GIVEN MATERIAL =
+===+
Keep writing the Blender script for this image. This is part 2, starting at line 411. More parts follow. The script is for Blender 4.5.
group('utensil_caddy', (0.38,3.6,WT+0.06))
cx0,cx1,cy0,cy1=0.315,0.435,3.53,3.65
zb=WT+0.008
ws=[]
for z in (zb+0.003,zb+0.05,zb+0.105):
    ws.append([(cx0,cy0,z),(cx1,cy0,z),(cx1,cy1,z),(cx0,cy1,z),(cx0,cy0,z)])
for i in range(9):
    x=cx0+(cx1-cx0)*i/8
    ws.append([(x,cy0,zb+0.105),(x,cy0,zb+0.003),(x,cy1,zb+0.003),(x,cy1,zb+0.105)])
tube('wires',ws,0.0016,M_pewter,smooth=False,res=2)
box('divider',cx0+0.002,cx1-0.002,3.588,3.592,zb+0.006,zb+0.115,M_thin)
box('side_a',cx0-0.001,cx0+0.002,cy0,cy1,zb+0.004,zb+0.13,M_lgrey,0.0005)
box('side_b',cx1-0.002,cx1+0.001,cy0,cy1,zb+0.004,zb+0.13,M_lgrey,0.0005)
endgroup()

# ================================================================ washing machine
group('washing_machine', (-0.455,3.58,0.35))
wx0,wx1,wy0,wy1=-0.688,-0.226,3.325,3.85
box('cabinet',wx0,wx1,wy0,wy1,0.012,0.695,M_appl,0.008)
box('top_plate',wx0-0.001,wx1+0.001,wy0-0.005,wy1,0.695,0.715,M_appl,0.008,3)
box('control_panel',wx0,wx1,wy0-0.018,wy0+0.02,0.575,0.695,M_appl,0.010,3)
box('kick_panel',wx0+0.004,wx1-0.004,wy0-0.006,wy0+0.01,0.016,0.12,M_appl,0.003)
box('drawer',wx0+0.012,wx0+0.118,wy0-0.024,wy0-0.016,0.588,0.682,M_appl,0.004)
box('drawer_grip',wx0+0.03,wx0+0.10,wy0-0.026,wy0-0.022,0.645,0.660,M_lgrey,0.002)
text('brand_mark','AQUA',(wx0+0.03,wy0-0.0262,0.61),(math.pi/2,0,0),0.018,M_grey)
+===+
TASK INSTRUCTIONS = Retype all of the material above with every character intact.

TASK OUTPUT =
Keep writing the Blender script for this image. This is part 2, starting at line 411. More parts follow. The script is for Blender 4.5.
group('utensil_caddy', (0.38,3.6,WT+0.06))
cx0,cx1,cy0,cy1=0.315,0.435,3.53,3.65
zb=WT+0.008
ws=[]
for z in (zb+0.003,zb+0.05,zb+0.105):
    ws.append([(cx0,cy0,z),(cx1,cy0,z),(cx1,cy1,z),(cx0,cy1,z),(cx0,cy0,z)])
for i in range(9):
    x=cx0+(cx1-cx0)*i/8
    ws.append([(x,cy0,zb+0.105),(x,cy0,zb+0.003),(x,cy1,zb+0.003),(x,cy1,zb+0.105)])
tube('wires',ws,0.0016,M_pewter,smooth=False,res=2)
box('divider',cx0+0.002,cx1-0.002,3.588,3.592,zb+0.006,zb+0.115,M_thin)
box('side_a',cx0-0.001,cx0+0.002,cy0,cy1,zb+0.004,zb+0.13,M_lgrey,0.0005)
box('side_b',cx1-0.002,cx1+0.001,cy0,cy1,zb+0.004,zb+0.13,M_lgrey,0.0005)
endgroup()

# ================================================================ washing machine
group('washing_machine', (-0.455,3.58,0.35))
wx0,wx1,wy0,wy1=-0.688,-0.226,3.325,3.85
box('cabinet',wx0,wx1,wy0,wy1,0.012,0.695,M_appl,0.008)
box('top_plate',wx0-0.001,wx1+0.001,wy0-0.005,wy1,0.695,0.715,M_appl,0.008,3)
box('control_panel',wx0,wx1,wy0-0.018,wy0+0.02,0.575,0.695,M_appl,0.010,3)
box('kick_panel',wx0+0.004,wx1-0.004,wy0-0.006,wy0+0.01,0.016,0.12,M_appl,0.003)
box('drawer',wx0+0.012,wx0+0.118,wy0-0.024,wy0-0.016,0.588,0.682,M_appl,0.004)
box('drawer_grip',wx0+0.03,wx0+0.10,wy0-0.026,wy0-0.022,0.645,0.660,M_lgrey,0.002)
text('brand_mark','AQUA',(wx0+0.03,wy0-0.0262,0.61),(math.pi/2,0,0),0.018,M_grey)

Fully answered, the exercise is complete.